The Deputy has been trying to put that option into my mouth, and into the mouth of everyone also for the last six weeks or two months.

(Limerick East): No, this is the first time I have raised the issue.

I would remind the Deputy of the number of times he has spoken, since the second week in January, about imminent increases of interest rates, increases of 2 per cent next week, tomorrow, the next day. They have done their very best to try to top up interest rates.

(Limerick East): Never. I have never said anything like that.

Look at your record in the media and we will see what it is all about.

Someone has to worry about interest rates when the Minister does not worry about them.

If you fellows had your way they would have been increased two months ago.

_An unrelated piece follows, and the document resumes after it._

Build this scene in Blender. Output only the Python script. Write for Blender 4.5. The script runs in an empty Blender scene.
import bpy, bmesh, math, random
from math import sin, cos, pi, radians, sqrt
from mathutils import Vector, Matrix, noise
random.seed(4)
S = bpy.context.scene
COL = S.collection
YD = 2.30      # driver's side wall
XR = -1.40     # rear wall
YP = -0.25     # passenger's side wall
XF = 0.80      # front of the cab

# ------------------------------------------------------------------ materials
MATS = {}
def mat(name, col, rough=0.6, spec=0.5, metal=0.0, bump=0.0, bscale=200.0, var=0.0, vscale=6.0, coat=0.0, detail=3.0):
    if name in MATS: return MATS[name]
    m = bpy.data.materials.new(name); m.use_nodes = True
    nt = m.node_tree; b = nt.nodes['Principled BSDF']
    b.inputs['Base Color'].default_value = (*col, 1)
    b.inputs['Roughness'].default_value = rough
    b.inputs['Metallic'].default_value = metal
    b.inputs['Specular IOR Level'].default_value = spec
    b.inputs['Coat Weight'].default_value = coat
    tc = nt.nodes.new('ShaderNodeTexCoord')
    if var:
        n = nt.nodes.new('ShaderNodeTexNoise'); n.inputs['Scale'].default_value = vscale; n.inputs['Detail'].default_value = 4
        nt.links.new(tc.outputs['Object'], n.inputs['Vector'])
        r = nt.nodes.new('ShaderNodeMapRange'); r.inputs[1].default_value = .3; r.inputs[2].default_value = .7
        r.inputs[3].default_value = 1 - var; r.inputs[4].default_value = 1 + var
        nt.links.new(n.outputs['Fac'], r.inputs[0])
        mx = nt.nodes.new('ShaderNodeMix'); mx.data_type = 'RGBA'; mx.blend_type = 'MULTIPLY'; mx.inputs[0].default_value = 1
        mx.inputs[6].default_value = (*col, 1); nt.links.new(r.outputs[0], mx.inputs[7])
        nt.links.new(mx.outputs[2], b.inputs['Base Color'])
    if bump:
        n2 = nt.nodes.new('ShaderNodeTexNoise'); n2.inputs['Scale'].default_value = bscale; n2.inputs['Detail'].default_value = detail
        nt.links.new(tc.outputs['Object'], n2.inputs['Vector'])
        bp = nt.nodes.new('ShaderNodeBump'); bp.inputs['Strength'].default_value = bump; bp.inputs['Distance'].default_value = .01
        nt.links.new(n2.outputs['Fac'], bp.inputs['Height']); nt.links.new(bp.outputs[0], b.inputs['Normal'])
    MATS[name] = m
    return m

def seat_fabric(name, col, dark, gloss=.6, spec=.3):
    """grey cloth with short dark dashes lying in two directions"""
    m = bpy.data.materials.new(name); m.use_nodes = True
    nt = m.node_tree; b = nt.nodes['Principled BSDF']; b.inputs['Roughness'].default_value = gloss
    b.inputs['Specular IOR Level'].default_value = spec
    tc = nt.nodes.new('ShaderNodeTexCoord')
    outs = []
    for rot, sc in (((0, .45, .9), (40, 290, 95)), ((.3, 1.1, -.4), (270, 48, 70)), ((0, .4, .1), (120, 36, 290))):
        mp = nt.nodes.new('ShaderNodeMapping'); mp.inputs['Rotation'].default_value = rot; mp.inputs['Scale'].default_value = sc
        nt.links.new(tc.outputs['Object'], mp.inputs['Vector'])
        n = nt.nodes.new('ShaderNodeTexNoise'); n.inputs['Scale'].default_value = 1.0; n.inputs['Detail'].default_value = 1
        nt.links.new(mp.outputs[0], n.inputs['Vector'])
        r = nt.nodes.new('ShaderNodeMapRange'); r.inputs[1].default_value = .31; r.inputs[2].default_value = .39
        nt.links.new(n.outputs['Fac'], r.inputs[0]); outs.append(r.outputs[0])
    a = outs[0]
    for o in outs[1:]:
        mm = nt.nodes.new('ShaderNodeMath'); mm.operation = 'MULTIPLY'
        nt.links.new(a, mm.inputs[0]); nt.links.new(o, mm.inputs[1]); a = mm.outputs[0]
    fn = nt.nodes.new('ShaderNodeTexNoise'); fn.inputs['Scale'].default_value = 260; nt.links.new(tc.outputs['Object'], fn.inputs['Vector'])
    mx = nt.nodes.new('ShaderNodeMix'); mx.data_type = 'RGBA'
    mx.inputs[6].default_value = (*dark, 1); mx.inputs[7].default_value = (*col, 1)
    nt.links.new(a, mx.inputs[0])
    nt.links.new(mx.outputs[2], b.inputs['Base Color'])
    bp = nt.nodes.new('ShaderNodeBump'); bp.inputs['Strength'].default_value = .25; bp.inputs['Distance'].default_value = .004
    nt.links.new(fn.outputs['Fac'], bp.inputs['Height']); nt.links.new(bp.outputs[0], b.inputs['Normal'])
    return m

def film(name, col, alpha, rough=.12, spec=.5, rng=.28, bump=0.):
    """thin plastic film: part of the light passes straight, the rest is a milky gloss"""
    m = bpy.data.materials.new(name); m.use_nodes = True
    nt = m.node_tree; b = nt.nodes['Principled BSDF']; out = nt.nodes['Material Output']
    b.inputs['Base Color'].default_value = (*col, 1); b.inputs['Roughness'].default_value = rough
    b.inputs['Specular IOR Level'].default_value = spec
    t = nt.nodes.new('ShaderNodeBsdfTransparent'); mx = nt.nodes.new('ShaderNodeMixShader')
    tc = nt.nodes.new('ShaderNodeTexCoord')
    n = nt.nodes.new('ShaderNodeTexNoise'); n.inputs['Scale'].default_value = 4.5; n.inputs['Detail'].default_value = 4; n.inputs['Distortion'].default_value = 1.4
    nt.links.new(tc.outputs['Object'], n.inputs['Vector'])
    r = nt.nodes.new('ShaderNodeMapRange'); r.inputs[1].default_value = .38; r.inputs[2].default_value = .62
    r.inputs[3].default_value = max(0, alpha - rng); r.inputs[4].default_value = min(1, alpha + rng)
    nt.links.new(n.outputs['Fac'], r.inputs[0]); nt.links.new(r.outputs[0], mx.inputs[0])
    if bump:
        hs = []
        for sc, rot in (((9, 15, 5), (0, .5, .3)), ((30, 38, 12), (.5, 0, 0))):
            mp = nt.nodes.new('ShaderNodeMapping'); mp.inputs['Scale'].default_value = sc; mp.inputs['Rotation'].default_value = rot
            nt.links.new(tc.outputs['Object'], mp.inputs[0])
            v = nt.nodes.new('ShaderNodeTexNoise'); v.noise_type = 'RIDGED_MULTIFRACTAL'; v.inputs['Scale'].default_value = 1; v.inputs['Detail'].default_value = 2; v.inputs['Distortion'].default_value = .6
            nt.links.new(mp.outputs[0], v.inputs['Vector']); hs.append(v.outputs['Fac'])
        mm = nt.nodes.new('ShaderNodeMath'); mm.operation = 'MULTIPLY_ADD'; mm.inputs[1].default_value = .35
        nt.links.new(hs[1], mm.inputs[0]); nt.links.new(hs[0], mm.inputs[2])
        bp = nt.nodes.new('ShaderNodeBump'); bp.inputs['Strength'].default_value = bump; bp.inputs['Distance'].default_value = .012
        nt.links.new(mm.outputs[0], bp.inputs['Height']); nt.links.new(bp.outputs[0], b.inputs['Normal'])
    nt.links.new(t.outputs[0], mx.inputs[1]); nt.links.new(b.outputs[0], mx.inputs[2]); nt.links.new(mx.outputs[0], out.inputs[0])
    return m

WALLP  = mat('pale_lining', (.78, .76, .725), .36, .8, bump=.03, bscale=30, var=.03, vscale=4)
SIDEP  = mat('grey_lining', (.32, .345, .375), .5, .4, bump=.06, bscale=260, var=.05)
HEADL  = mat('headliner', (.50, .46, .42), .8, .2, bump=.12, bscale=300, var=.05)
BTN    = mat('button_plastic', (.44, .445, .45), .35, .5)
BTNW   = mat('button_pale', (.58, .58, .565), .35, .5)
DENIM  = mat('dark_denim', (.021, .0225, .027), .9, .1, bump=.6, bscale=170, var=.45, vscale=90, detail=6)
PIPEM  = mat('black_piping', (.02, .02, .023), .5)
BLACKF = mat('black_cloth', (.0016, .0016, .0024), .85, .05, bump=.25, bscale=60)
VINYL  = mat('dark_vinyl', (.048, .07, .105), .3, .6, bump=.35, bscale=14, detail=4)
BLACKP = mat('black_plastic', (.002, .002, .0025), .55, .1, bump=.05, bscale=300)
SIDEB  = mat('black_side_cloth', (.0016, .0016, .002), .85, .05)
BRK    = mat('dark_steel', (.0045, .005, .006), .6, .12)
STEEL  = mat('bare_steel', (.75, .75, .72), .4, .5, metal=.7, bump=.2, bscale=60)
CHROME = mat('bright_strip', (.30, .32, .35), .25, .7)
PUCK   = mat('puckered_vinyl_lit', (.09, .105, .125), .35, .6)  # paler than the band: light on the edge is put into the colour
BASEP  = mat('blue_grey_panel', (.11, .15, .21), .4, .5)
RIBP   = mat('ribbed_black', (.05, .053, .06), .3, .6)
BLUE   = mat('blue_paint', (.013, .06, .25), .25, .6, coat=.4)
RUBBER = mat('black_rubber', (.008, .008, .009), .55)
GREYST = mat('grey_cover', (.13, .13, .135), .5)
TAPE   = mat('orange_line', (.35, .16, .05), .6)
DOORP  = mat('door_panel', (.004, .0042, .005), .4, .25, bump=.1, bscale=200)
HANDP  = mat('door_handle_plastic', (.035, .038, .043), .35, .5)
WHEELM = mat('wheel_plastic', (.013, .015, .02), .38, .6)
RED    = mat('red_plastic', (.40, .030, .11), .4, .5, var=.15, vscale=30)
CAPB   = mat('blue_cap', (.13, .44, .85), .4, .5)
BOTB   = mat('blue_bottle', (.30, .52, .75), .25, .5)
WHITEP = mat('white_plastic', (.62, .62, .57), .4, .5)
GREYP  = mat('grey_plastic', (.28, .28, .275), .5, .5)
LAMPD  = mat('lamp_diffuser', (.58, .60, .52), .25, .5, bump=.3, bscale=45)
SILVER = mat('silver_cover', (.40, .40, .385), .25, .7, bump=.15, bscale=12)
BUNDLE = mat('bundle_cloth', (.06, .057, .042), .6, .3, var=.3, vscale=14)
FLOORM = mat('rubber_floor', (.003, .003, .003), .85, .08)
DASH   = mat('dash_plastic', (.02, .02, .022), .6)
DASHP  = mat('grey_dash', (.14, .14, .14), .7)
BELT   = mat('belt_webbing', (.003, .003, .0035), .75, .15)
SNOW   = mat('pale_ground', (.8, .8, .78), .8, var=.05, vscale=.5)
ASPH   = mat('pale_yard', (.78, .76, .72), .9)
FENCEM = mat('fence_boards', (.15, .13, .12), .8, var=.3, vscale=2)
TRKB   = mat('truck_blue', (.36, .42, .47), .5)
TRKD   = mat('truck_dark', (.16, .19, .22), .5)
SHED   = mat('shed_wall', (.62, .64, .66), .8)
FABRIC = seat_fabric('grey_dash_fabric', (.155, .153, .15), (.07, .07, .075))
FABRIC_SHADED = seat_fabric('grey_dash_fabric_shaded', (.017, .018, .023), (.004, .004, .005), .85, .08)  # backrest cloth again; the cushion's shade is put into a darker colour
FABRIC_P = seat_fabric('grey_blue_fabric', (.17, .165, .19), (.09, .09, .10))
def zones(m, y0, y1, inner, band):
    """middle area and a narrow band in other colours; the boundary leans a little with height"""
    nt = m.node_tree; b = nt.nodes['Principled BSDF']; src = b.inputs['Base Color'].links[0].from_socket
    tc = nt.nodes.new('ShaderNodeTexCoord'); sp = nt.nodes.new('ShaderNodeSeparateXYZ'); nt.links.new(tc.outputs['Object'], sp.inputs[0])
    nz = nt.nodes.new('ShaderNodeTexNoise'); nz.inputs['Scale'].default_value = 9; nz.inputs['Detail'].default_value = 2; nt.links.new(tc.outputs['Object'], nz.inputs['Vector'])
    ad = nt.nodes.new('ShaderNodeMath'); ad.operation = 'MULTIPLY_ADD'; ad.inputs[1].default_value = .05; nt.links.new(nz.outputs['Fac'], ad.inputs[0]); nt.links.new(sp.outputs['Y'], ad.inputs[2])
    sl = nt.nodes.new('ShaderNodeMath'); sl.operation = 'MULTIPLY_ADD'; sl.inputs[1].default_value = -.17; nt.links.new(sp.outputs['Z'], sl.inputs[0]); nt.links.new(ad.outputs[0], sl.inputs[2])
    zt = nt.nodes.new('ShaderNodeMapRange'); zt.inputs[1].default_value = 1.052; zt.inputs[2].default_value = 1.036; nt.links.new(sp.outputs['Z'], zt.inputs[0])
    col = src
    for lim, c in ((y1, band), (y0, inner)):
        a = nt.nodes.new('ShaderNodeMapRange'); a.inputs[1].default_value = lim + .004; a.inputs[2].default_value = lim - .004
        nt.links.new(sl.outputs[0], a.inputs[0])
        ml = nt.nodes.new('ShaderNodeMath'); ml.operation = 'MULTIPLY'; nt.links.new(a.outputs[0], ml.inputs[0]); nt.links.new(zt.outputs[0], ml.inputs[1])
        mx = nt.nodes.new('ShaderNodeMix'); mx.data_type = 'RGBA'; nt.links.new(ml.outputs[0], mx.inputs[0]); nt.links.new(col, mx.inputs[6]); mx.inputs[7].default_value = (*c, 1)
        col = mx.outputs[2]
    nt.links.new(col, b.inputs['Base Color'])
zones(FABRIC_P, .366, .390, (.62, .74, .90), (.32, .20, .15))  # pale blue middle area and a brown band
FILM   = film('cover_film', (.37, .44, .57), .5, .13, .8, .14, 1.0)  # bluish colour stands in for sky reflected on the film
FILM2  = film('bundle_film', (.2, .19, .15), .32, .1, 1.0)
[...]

(Limerick East): I said that the German monetary union will lead to an increase.

I will give the Deputy a few facts that he is apparently not aware of. As I have said, given the uncertainties in the bond market at present and the large refinancing operation facing the Department in 1990 on the domestic market, involving £1,378 million, this is not the time to relax the secondary liquidity ratio requirements. Developments at EC level over a number of years may require that but I can tell the Deputy without fear of contradiction that his timing on this question is totally wrong and imprudent. As I have said, the matter is kept under review by the Department and we have no plans to change it at the moment. While recognising that the stockbrokers and the financial markets make money in times of instability rather than of stability, I know they would say in the paper every day that we should take away the secondary liquidity because they would make a fortune on it but I am in a different business here.

(Limerick East): I would like to ask a final supplementary.

Please be brief, Deputy. I want to make progress on the other priority questions also.

(Limerick East): Would the Minister not agree that the secondary liquidity ratio is kept at its present level by considerations of the Department of Finance financing their requirements and ensuring that the banks retain Government paper? The Minister is not particularly concerned if interest rates rise.

I am always concerned about interest rates but the Deputy is not.

(Limerick East): Would the Minister also agree that he has attempted to misquote me, and that a 1 per cent increase will come through for domestic reasons if the imbalances are not corrected. I have also said there will be further increases following German monetary union and if the Minister has had better advice I would like him to give it to the House. The Central Bank is saying what I am saying.

This is leading to argument and debate. I want to proceed to another question.

I want to remind the Deputy that at the end of January there was £240 million in excess of what was required by the Central Bank in Government stocks held by the various banks.